_WHAT THE TASK ASKS_
Skip the pictures. Reproduce all other material exactly.

_GIVEN DATA_
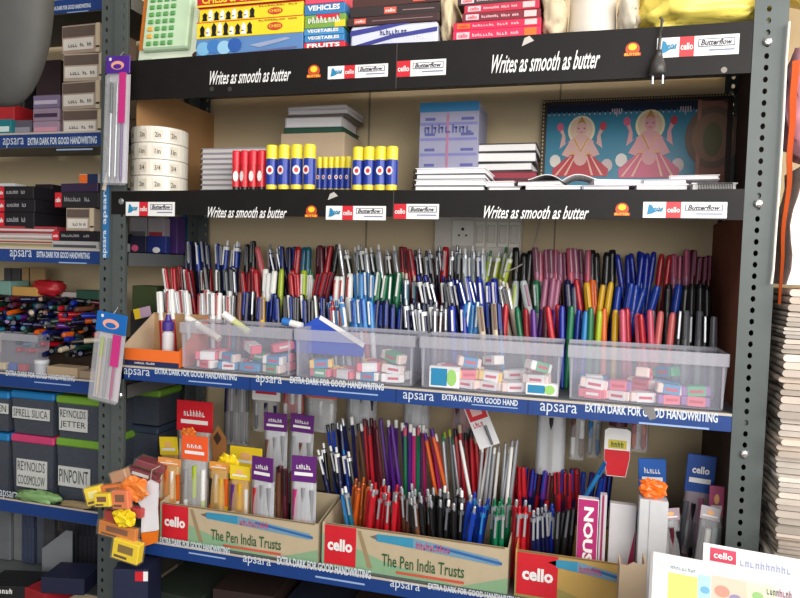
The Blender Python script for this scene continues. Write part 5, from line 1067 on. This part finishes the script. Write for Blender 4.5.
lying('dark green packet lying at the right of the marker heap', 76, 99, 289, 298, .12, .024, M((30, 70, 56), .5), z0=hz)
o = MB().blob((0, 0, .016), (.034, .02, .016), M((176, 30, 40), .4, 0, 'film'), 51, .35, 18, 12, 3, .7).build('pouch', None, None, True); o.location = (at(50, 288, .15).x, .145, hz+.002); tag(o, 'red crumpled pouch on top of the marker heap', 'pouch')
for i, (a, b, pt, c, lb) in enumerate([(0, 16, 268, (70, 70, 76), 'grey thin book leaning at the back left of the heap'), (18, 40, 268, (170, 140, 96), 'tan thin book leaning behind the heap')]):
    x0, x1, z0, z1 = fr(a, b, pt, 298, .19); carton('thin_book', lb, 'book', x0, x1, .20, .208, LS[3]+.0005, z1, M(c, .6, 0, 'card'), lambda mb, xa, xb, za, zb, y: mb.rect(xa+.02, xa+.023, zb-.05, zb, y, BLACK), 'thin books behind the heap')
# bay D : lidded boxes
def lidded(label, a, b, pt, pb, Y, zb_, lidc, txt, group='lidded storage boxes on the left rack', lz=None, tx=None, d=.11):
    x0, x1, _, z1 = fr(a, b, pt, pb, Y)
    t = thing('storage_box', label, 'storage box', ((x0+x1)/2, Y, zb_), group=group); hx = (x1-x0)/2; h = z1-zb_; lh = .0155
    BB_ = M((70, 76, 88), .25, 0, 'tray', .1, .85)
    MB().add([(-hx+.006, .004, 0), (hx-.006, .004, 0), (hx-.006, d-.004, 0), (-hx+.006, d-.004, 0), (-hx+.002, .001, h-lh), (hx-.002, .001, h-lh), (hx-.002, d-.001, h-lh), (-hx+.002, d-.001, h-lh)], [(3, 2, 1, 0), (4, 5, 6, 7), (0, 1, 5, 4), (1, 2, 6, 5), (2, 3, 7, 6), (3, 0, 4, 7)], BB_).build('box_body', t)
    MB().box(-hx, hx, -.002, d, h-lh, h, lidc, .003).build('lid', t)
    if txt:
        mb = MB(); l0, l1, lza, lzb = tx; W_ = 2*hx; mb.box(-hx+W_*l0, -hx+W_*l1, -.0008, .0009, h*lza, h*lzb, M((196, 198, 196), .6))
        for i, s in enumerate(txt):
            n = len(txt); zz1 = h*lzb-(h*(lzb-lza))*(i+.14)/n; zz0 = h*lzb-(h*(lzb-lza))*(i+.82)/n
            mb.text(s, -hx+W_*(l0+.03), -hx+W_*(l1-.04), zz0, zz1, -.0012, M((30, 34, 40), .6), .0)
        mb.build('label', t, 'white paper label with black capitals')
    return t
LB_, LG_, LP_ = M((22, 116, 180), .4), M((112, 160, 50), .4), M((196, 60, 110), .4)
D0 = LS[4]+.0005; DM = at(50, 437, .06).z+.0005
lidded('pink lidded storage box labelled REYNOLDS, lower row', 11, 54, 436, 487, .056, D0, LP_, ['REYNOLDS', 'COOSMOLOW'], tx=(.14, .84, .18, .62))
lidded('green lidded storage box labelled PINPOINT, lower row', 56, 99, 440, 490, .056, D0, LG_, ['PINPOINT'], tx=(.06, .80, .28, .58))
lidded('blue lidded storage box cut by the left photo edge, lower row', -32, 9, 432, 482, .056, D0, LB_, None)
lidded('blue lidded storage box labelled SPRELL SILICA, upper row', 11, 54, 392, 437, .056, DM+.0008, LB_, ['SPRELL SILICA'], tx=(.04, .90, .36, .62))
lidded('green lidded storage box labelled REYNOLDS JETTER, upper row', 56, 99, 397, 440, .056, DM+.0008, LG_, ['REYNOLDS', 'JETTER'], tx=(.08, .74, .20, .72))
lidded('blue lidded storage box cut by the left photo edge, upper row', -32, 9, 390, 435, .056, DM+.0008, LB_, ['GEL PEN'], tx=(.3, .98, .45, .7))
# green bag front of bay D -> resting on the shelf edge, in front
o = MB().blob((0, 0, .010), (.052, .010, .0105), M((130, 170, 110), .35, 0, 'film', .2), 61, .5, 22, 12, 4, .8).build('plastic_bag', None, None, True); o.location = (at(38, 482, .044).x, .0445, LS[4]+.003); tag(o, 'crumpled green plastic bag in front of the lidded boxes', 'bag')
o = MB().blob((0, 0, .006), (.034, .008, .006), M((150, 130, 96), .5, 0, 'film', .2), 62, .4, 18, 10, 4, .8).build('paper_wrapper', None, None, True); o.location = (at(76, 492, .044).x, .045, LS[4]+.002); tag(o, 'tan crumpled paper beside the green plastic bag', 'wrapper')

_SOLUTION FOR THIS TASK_
The Blender Python script for this scene continues. Write part 5, from line 1067 on. This part finishes the script. Write for Blender 4.5.
lying('dark green packet lying at the right of the marker heap', 76, 99, 289, 298, .12, .024, M((30, 70, 56), .5), z0=hz)
o = MB().blob((0, 0, .016), (.034, .02, .016), M((176, 30, 40), .4, 0, 'film'), 51, .35, 18, 12, 3, .7).build('pouch', None, None, True); o.location = (at(50, 288, .15).x, .145, hz+.002); tag(o, 'red crumpled pouch on top of the marker heap', 'pouch')
for i, (a, b, pt, c, lb) in enumerate([(0, 16, 268, (70, 70, 76), 'grey thin book leaning at the back left of the heap'), (18, 40, 268, (170, 140, 96), 'tan thin book leaning behind the heap')]):
    x0, x1, z0, z1 = fr(a, b, pt, 298, .19); carton('thin_book', lb, 'book', x0, x1, .20, .208, LS[3]+.0005, z1, M(c, .6, 0, 'card'), lambda mb, xa, xb, za, zb, y: mb.rect(xa+.02, xa+.023, zb-.05, zb, y, BLACK), 'thin books behind the heap')
# bay D : lidded boxes
def lidded(label, a, b, pt, pb, Y, zb_, lidc, txt, group='lidded storage boxes on the left rack', lz=None, tx=None, d=.11):
    x0, x1, _, z1 = fr(a, b, pt, pb, Y)
    t = thing('storage_box', label, 'storage box', ((x0+x1)/2, Y, zb_), group=group); hx = (x1-x0)/2; h = z1-zb_; lh = .0155
    BB_ = M((70, 76, 88), .25, 0, 'tray', .1, .85)
    MB().add([(-hx+.006, .004, 0), (hx-.006, .004, 0), (hx-.006, d-.004, 0), (-hx+.006, d-.004, 0), (-hx+.002, .001, h-lh), (hx-.002, .001, h-lh), (hx-.002, d-.001, h-lh), (-hx+.002, d-.001, h-lh)], [(3, 2, 1, 0), (4, 5, 6, 7), (0, 1, 5, 4), (1, 2, 6, 5), (2, 3, 7, 6), (3, 0, 4, 7)], BB_).build('box_body', t)
    MB().box(-hx, hx, -.002, d, h-lh, h, lidc, .003).build('lid', t)
    if txt:
        mb = MB(); l0, l1, lza, lzb = tx; W_ = 2*hx; mb.box(-hx+W_*l0, -hx+W_*l1, -.0008, .0009, h*lza, h*lzb, M((196, 198, 196), .6))
        for i, s in enumerate(txt):
            n = len(txt); zz1 = h*lzb-(h*(lzb-lza))*(i+.14)/n; zz0 = h*lzb-(h*(lzb-lza))*(i+.82)/n
            mb.text(s, -hx+W_*(l0+.03), -hx+W_*(l1-.04), zz0, zz1, -.0012, M((30, 34, 40), .6), .0)
        mb.build('label', t, 'white paper label with black capitals')
    return t
LB_, LG_, LP_ = M((22, 116, 180), .4), M((112, 160, 50), .4), M((196, 60, 110), .4)
D0 = LS[4]+.0005; DM = at(50, 437, .06).z+.0005
lidded('pink lidded storage box labelled REYNOLDS, lower row', 11, 54, 436, 487, .056, D0, LP_, ['REYNOLDS', 'COOSMOLOW'], tx=(.14, .84, .18, .62))
lidded('green lidded storage box labelled PINPOINT, lower row', 56, 99, 440, 490, .056, D0, LG_, ['PINPOINT'], tx=(.06, .80, .28, .58))
lidded('blue lidded storage box cut by the left photo edge, lower row', -32, 9, 432, 482, .056, D0, LB_, None)
lidded('blue lidded storage box labelled SPRELL SILICA, upper row', 11, 54, 392, 437, .056, DM+.0008, LB_, ['SPRELL SILICA'], tx=(.04, .90, .36, .62))
lidded('green lidded storage box labelled REYNOLDS JETTER, upper row', 56, 99, 397, 440, .056, DM+.0008, LG_, ['REYNOLDS', 'JETTER'], tx=(.08, .74, .20, .72))
lidded('blue lidded storage box cut by the left photo edge, upper row', -32, 9, 390, 435, .056, DM+.0008, LB_, ['GEL PEN'], tx=(.3, .98, .45, .7))
# green bag front of bay D -> resting on the shelf edge, in front
o = MB().blob((0, 0, .010), (.052, .010, .0105), M((130, 170, 110), .35, 0, 'film', .2), 61, .5, 22, 12, 4, .8).build('plastic_bag', None, None, True); o.location = (at(38, 482, .044).x, .0445, LS[4]+.003); tag(o, 'crumpled green plastic bag in front of the lidded boxes', 'bag')
o = MB().blob((0, 0, .006), (.034, .008, .006), M((150, 130, 96), .5, 0, 'film', .2), 62, .4, 18, 10, 4, .8).build('paper_wrapper', None, None, True); o.location = (at(76, 492, .044).x, .045, LS[4]+.002); tag(o, 'tan crumpled paper beside the green plastic bag', 'wrapper')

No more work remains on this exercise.